L’Antigone di Sofocle diretta da Federico Tiezzi è ambientata in un ospedale-obitorio, che assomiglia un poco a una macelleria, dove due donne, Antigone e Ismene, sono venute per rubare il corpo del fratello, per portarlo via e seppellirlo. I letti sono occupati da cadaveri; c’è una guerra, non importa quale, una di quelle a cui ci ha abituato il secolo scorso.
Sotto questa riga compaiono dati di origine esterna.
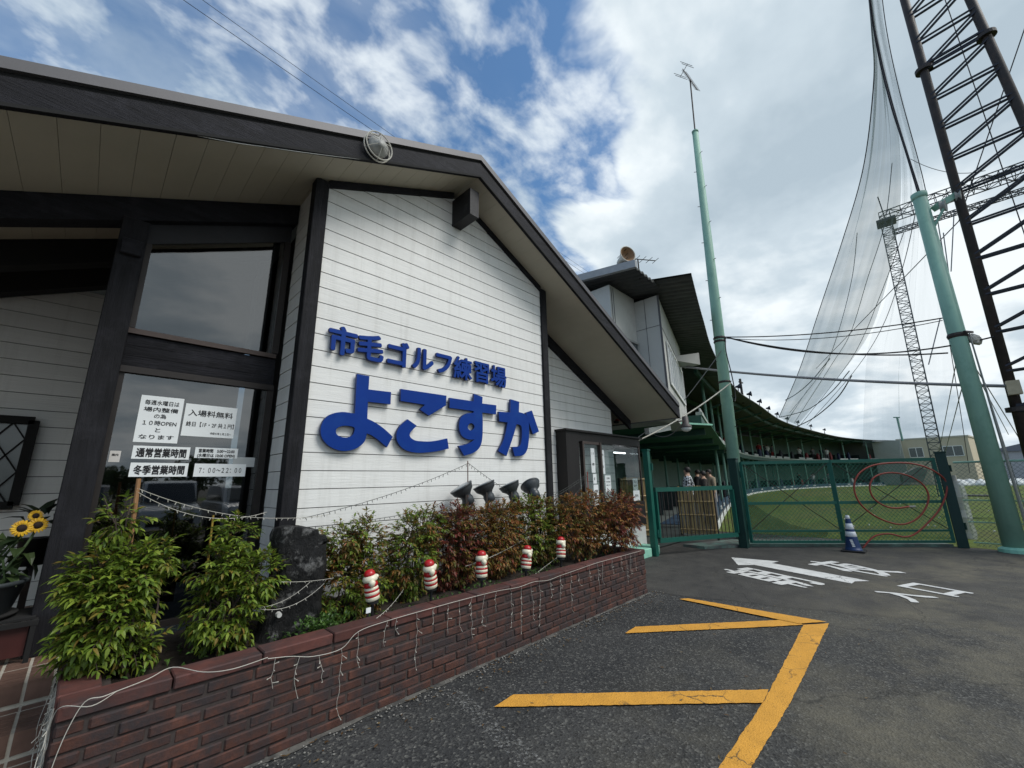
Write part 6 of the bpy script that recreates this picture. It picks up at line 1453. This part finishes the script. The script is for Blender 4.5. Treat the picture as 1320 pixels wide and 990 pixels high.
for k in range(34):
    p = Vector((-.42+r.uniform(-.22,.22),4.62+r.uniform(-.12,.15),.90+r.random()*.18)); d = rdir(r); d.z *= .3; leaf(g, p, d+Vector((0,-.3,.0)), Vector((0,0,1)), r.uniform(.08,.14), r.uniform(.05,.07), .6)
for k in range(7):
    b0_ = Vector((-.42+r.uniform(-.15,.15),4.66+r.uniform(-.08,.08),.83)); st_.path([b0_, b0_+Vector((r.uniform(-.08,.08),-.04,.2))], .007, 5)
st_.build('stems', mat('green_stem', (.05,.085,.03), .6, .2), sf_); g.build('leaves', ML, sf_)
for (h, rr_) in heads:
    ax = Vector((.25+r.uniform(-.2,.2),-1,.25)).normalized(); s1 = ax.cross(Vector((0,0,1))).normalized(); s2 = s1.cross(ax); g = MB()
    for k in range(34):
        a_ = 2*PI*k/17+(.1 if k > 16 else 0); q = s1*math.cos(a_)+s2*math.sin(a_); leaf(g, h+q*rr_*.45+ax*(.004 if k > 16 else 0), q+ax*(.1 if k > 16 else .0)+rdir(r)*.08, ax, rr_*.75, rr_*.30, .1)
    f_ = g.build('petals', MP, sf_); MB().lathe(h, [(rr_*.5,-.012),(rr_*.52,.006),(rr_*.4,.016),(0,.018)], 18, ax).build('seed_head', MD, f_, smooth=True)
bp = thing('flower_pot', 'small black pot with broad dark leaves behind the sunflowers', 'plant pot', (-.18,5.0,.38))
pc_ = Vector((-.20,5.0,.38)); MB().lathe(pc_+Z*.55, [(.07,0),(.10,.2),(.105,.2),(.09,.19)], 18).build('pot', M_BLACK, bp, smooth=True); MB().bar(pc_, pc_+Z*.56, .04).build('pedestal', M_STEEL, bp)
g = MB()
for k in range(14): d = rdir(r); d.z = abs(d.z)+.4; p = pc_+Z*.75; leaf(g, p+d*.09+Z*.05, d, Vector((0,0,1)), .13, .08, .6)
g.build('leaves', leafmat('deep_green_leaf', [(.010,.020,.010),(.018,.03,.014)]), bp)

# ------------------------------------------------------------------ people
SKIN, HAIR = mat('skin', (.42,.26,.18), .6, .05), mat('black_hair', (.012,.010,.010), .6, .2)
def person(label, loc, face, shirt, trousers, H=1.68, pose='stand', group=None, hat=None):
    """one skinned body; material per region by height"""
    t = thing('person', label, 'person', loc, group)
    k = H/1.7; arm = {'stand': ((.23,.02,1.12),(.25,.10,.88)), 'swing': ((.16,.26,1.22),(.02,.42,1.05)), 'lean': ((.24,.10,1.15),(.14,.30,1.0))}[pose]
    J = [(0,0,.95),(0,0,1.15),(0,0,1.38),(0,0,1.50),(0,.01,1.60),(.18,0,1.40),(-.18,0,1.40),arm[0],arm[1],(-arm[0][0],arm[0][1],arm[0][2]),(-arm[1][0],arm[1][1],arm[1][2]),(.10,0,.90),(.11,.03,.50),(.11,-.01,.08),(-.10,0,.90),(-.12,.02,.50),(-.13,-.01,.08),(.12,.13,.04),(-.14,.13,.04),(0,.02,1.66)]
    E_ = [(0,1),(1,2),(2,3),(3,4),(2,5),(2,6),(5,7),(7,8),(6,9),(9,10),(0,11),(11,12),(12,13),(0,14),(14,15),(15,16),(13,17),(16,18),(4,19)]
    Rd = [.20,.20,.215,.065,.10,.10,.10,.062,.045,.062,.045,.12,.08,.055,.12,.08,.055,.045,.045,.09]
    me = bpy.data.meshes.new('body'); me.from_pydata([Vector(q)*k for q in J], E_, []); o = bpy.data.objects.new('body', me); COL.objects.link(o)
    md = o.modifiers.new('s', 'SKIN'); md.use_smooth_shade = True; md.use_x_symmetry = False
    for v, rd_ in zip(me.skin_vertices[0].data, Rd): v.radius = (rd_*k*(.70 if rd_ > .19 else 1), rd_*k)
    me.skin_vertices[0].data[0].use_root = True
    sb = o.modifiers.new('u', 'SUBSURF'); sb.levels = 1; sb.render_levels = 1
    bpy.context.view_layer.update(); m2 = bpy.data.meshes.new_from_object(o.evaluated_get(bpy.context.evaluated_depsgraph_get())); bpy.data.objects.remove(o)
    rot = Matrix.Rotation(face, 3, 'Z')
    m2.materials.clear()
    for q in (SKIN, shirt, trousers, M_BLACK): m2.materials.append(q)
    for p in m2.polygons:
        z = p.center.z/k; hand = abs(p.center.x)/k > .0 and (Vector(p.center)/k-Vector(arm[1])).length < .13 or (Vector(p.center)/k-Vector((-arm[1][0],arm[1][1],arm[1][2]))).length < .13
        p.material_index = 0 if (z > 1.47 or hand) else (3 if z < .11 else (2 if z < .92 else 1))
    for v in m2.vertices: v.co = rot@v.co
    o = bpy.data.objects.new('body', m2); COL.objects.link(o); o.parent = t
    g = MB(); c = Vector(loc)+rot@(Vector((0,-.012,1.645))*k); g.lathe(c-Vector((0,0,.03)), [(.085*k,-.05*k),(.096*k,.0),(.094*k,.05*k),(.06*k,.10*k),(0,.12*k)], 14)
    g.build('hair' if not hat else 'cap', hat or HAIR, t, smooth=True); return t
def check_shirt():
    M = bpy.data.materials.new('checked_shirt'); M.use_nodes = True; N, L = M.node_tree.nodes, M.node_tree.links; c = N.new('ShaderNodeTexChecker'); t = N.new('ShaderNodeTexCoord'); mp = N.new('ShaderNodeMapping'); mp.inputs['Rotation'].default_value = (.3,.785,.6); L.new(t.outputs['Object'], mp.inputs[0]); L.new(mp.outputs[0], c.inputs['Vector']); c.inputs['Scale'].default_value = 17; c.inputs[1].default_value = (.75,.76,.78,1); c.inputs[2].default_value = (.015,.016,.02,1); L.new(c.outputs[0], N['Principled BSDF'].inputs['Base Color']); return M
cl2 = lambda nm, c_: mat(nm, c_, .85, .15, 12)
NAVY, BEI, WHI, RED, GRY, DKC = cl2('navy_cloth',(.015,.02,.045)), cl2('beige_cloth',(.30,.24,.17)), cl2('white_cloth',(.62,.62,.62)), cl2('red_cloth',(.30,.03,.03)), cl2('grey_cloth',(.14,.14,.15)), cl2('dark_cloth',(.02,.02,.022))
def gpt(x, y, D, z): p = at_d(x, y, D); return (p.x, p.y, z)
person('person in a black and white checked shirt seen from behind over the low gate', gpt(886,612,13.0,.12), math.radians(20), check_shirt(), NAVY, 1.66)
person('person in a dark patterned top beside the checked shirt', gpt(906,614,14.2,.12), math.radians(30), mat('dark_patterned_cloth', (.06,.05,.045), .8, .9, 60), DKC, 1.56)
person('person in a pale beige top standing left of the slender green pole', gpt(914,616,15.6,.12), math.radians(60), BEI, GRY, 1.62)
person('person in dark clothes farther back between the beige top and the patterned top', gpt(899,613,17.5,.12), math.radians(10), DKC, DKC, 1.65)
up = [('person in a red top on the upper deck nearest the slender green pole',979,584,33,RED,DKC),('person in a white top and dark trousers on the upper deck second from the pole',990,586,33.5,WHI,DKC),('person in black on the upper deck just left of the white top',985,585,34.2,DKC,DKC),('person in a red and grey outfit on the upper deck right of the white top',997,587,35,GRY,RED),('person in a white shirt standing midway along the upper deck',1031,588,44,WHI,DKC),('person bending over in grey midway along the upper deck',1049,590,47,GRY,DKC),('person in navy on the upper deck beside the bending golfer',1060,590,49.5,NAVY,DKC),('person in pale clothes on the upper deck farther right',1067,591,51,WHI,GRY)]
for lb, x, y, D, a_, b3 in up:
    p = at_d(x, y, D); 
    s_ = min(range(len(DECK)), key=lambda i: abs(DECK[i].x-p.x)); q = DECK[s_]+DN[s_]*1.0; dr = Vector((p.x,p.y,0)).normalized()
    # stand where the line of sight crosses the deck one metre in from its edge
    best = min((k for k in [i*.1 for i in range(200,700)]), key=lambda k: min(((dr*k)-(DECK[i]+DN[i]*1.0)).length for i in range(len(DECK))))
    person(lb, (dr.x*best, dr.y*best, ZD-.05), math.radians(-100+x % 50), a_, b3, 1.66, 'swing' if 'bending' in lb else 'lean')
lo = [('person swinging a club in a lower bay left of the gate centre bar',1048,618,46,WHI,GRY),('person in a dark top in a lower bay behind the mesh gate',1030,618,42,DKC,DKC),('person in grey in a lower bay farther right behind the mesh gate',1068,617,51,GRY,DKC)]
for lb, x, y, D, a_, b3 in lo:
    dr = at_d(x, y, D); dr = Vector((dr.x,dr.y,0)).normalized(); best = min((i*.1 for i in range(200,700)), key=lambda k: min(((dr*k)-(DECK[i]+DN[i]*1.0)).length for i in range(len(DECK))))
    person(lb, (dr.x*best, dr.y*best, .12), math.radians(-95), a_, b3, 1.68, 'swing')
bpy.context.view_layer.update()

# ------------------------------------------------------------------ car park behind the viewer, mirrored in the door glass
def car(label, loc, rz, col, H=1.55, L_=3.9, W_=1.62):
    t = thing('parked_car', label, 'car', (0,0,0), 'cars parked across from the clubhouse')
    paint = mat('car_paint_'+label.split()[0], col, .25, .03, 2, spec=.6); gl = mat('car_window_glass', (.012,.014,.016), .06, .05, spec=.9)
    def loft(prof, secs, nm, m_):
        g = MB(); n = len(prof); vs = []
        for y_, sx, sz in secs: vs += [(x*sx, y_*W_/2, .28+(z-.28)*sz) for x, z in prof]
        fs = [(i*n+j, i*n+(j+1) % n, (i+1)*n+(j+1) % n, (i+1)*n+j) for i in range(len(secs)-1) for j in range(n)]+[tuple(range(n)), tuple(range((len(secs)-1)*n, len(secs)*n))[::-1]]
        return g.add(vs, fs).build(nm, m_, t, smooth=False)
    a = L_/2
    loft([(-a,.30),(-a,.62),(-a+.06,.80),(-a+.75,.92),(-a+.95,.95),(a-.25,.98),(a-.04,.90),(a,.60),(a,.30)], [(-1,.97,.94),(-.94,1,1),(.94,1,1),(1,.97,.94)], 'body', paint)
    loft([(-a+.80,.93),(-a+1.45,H-.06),(-a+1.75,H),(a-.75,H),(a-.45,H-.06),(a-.15,.96)], [(-.90,.94,.99),(-.74,.97,1),(.74,.97,1),(.90,.94,.99)], 'cabin', paint)
    g = MB(); g.add([(-a+.86,-.66,.99),(-a+.86,.66,.99),(-a+1.42,.58,H-.10),(-a+1.42,-.58,H-.10)], [(0,1,2,3)]); g.v = [v+Vector((-.035,0,.02)) for v in g.v]; g.build('windscreen', gl, t)
    for s_ in (-1, 1):
        MB().prism([(-a+1.25,s_*.735*W_/1.62,1.0),(-a+1.6,s_*.66*W_/1.62,H-.12),(a-.8,s_*.66*W_/1.62,H-.12),(a-.45,s_*.735*W_/1.62,1.0)], (0,s_*.03,0)).build('side_window', gl, t)
        MB().prism([(-a-.012,s_*.42,.68),(-a-.012,s_*.70,.70),(-a+.04,s_*.70,.82),(-a+.04,s_*.42,.80)], (.05,0,0)).build('headlight', mat('headlight_glass', (.6,.62,.64), .1, .05, spec=.9), t)
        for x_ in (-a+.70, a-.70):
            w = MB().lathe((x_,s_*(W_/2-.12),.29), [(.18,-.09),(.28,-.09),(.29,-.05),(.29,.05),(.28,.09),(.18,.09)], 20, (0,1,0)).build('wheel', M_BLACK, t, smooth=True)
            MB().lathe((x_,s_*(W_/2-.05),.29), [(.19,-.03),(.18,.03),(.05,.04),(0,.045)], 16, (0,s_,0)).build('rim', M_GREYP, w, smooth=True)
    MB().box((-a-.015,-.55,.36),(-a+.01,.55,.52)).build('grille', M_BLACK, t); MB().box((-a-.022,-.165,.42),(-a-.016,.165,.50)).build('plate', M_WHITEP, t)
    t.location = loc; t.rotation_euler.z = rz; return t
car('white boxy small car parked across the yard, mirrored in the middle of the door glass', (2.0,-8.6,0), math.radians(-88), (.62,.63,.63), 1.68, 3.4, 1.48)
car('silver hatchback parked across the yard at the right of the door reflection', (4.1,-8.9,0), math.radians(-91), (.30,.31,.32), 1.50)
car('dark grey wagon parked across the yard at the left of the door reflection', (-.2,-9.0,0), math.radians(-90), (.06,.062,.068), 1.58, 4.2)
r = random.Random(91)
def far_tree(label, x, y, h, w_):
    t = thing('far_tree', label, 'tree', (x,y,0), 'trees beyond the car park'); MB().path([(x,y,0),(x+.1,y,h*.5),(x,y+.1,h*.8)], [.2,.14,.05], 7).build('trunk', M_STEM, t); g = MB()
    for k in range(1500):
        v = rdir(r)*(r.random()**.4); p = Vector((x+v.x*w_, y+v.y*w_, h*.62+v.z*h*.38))
        if noise.noise(p*.7) < -.12: continue
        leaf(g, p, rdir(r), rdir(r), .30, .24)
    g.build('crown', leafmat('far_tree_leaf', [(.03,.055,.018),(.06,.09,.025),(.045,.07,.02)]), t)
for i, (x, h, w_) in enumerate(((2,3.2,2.2),(7,4.2,2.6),(11,3.0,2.2),(-4,3.6,2.4),(16,4.2,2.8))): far_tree(['round tree straight across the car park','tallest tree across the car park','low tree right of the tallest one across the car park','tree at the left across the car park','broad tree farthest right across the car park'][i], x, -34-(i % 2)*3, h, w_)
bpy.context.view_layer.update()
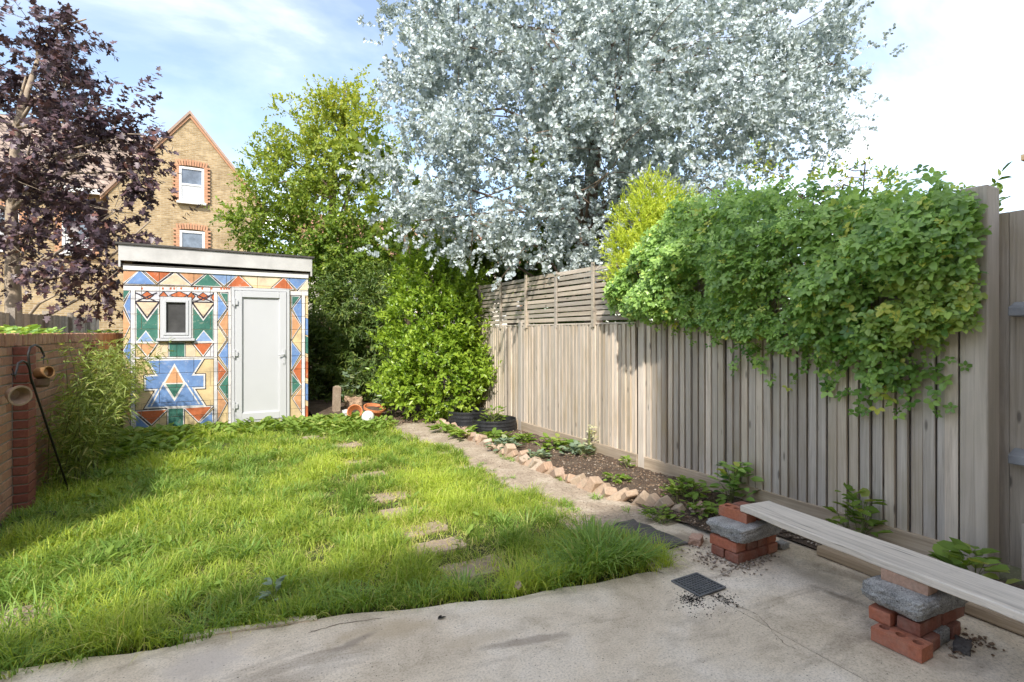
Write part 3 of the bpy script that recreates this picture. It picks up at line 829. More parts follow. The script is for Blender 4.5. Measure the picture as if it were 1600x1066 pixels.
mu('lblue', [(142,545),(182,497),(218,545)], 5, .012, 0); mu('lblue', [(426,543),(465,495),(506,543)], 5, .012, 0)
rect('white', 132, 546, 250, 553, 5); rect('white', 418, 544, 515, 551, 5)
# row under the sill
rect('pale', 232, 552, 425, 622, 1); rect('lilac', 470, 552, 515, 622, 1)
mu('peach', [(140,556),(234,554),(190,616)], 4); mu('red', [(416,554),(508,552),(462,612)], 4); mu('green', [(297,552),(371,552),(371,618),(297,618)], 4, .010, .014)
mu('white', [(130,622),(516,620),(516,628),(130,630)], 5, 0, .008)
# hourglass with diamond
q = zq([(195,640),(455,634),(322,842)]); q2 = zq([(188,866),(464,856),(322,640)])
tabs = [zq([(182,716),(262,714),(262,776),(182,778)]), zq([(392,712),(464,711),(464,768),(392,770)])]
star = [q, q2] + tabs
for p in star: MUR.append(('black', ins(p, .034), 2))
for p in star: MUR.append(('white', ins(p, .023), 3))
for p in star: MUR.append(('blue', ins(p, 0), 4))
MUR.append(('white', zq([(322,652),(378,750),(322,838),(264,752)]), 5))
MUR.append(('peach', zq([(322,668),(366,746),(276,748)]), 6)); MUR.append(('green', zq([(280,754),(364,752),(322,820)]), 6))
for a, b in (((270,744),(208,862)), ((374,744),(444,852))):
    MUR.append(('white', zq([(a[0] - 4, a[1]), (a[0] + 4, a[1]), (b[0] + 4, b[1]), (b[0] - 4, b[1])]), 5))
# bottom row
rect('cream', 130, 876, 516, 1010, 1)
for c, p in [('red',[(136,888),(282,880),(210,950)]),('blue',[(134,908),(200,966),(200,994),(134,994)]),('green',[(292,874),(364,872),(364,990),(292,990)]),('red',[(374,872),(504,864),(440,936)]),('blue',[(446,944),(506,890),(510,990),(440,990)])]:
    mu(c, p, 4, .013, .020)
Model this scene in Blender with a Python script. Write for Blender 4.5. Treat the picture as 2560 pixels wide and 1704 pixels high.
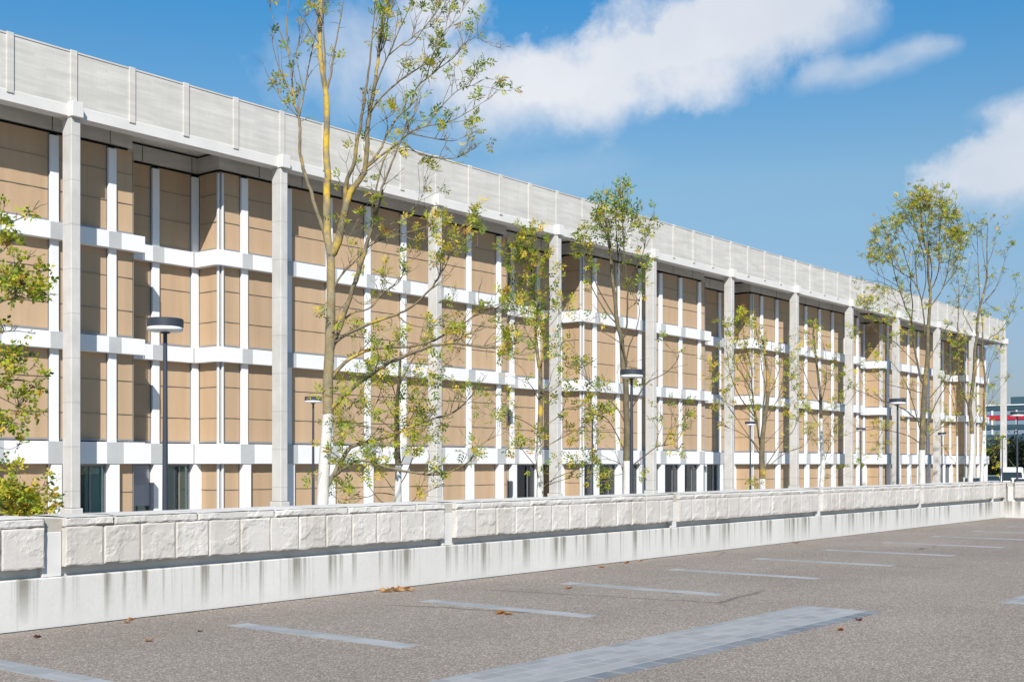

Ma i corpi dei cadaveri prendono vita : il coro è composto da questi morti da poco risorti, tornati in vita giusto per obbedire a Creonte, macellaio metafisico e politico angosciato che, sospeso a mezz'aria sul suo trono, domina sui morti e sui vivi.
La Grecia classica abita in un obitorio-macello, simbolo di un sogno classico ormai definitivamente distrutto.
Nel gelo artico di una scena illuminata al neon, si racconta non solo il sacrificio di Antigone, ma anche il sacrificio della Grecia e del mito antico nel razionalismo storico del Novecento.
Siamo di fronte a un vero e proprio rifacimento del testo di Sofocle (vengono soppresse alcune parti e alcuni personaggi della tragedia antica) secondo i canoni del teatro epico. La storia di Antigone che si rivolta contro le spietate leggi umane per affermare le leggi divine diviene la base per un dramma didattico che lo spettatore deve cogliere con la ragione prima che con 1' emozione.
Gli scontri tra le generazioni, tra il ribellismo giovanile e la dialettica serrata del potere, tra il diritto dello stato e quello della famiglia sono i temi essenziali del racconto brechtiano.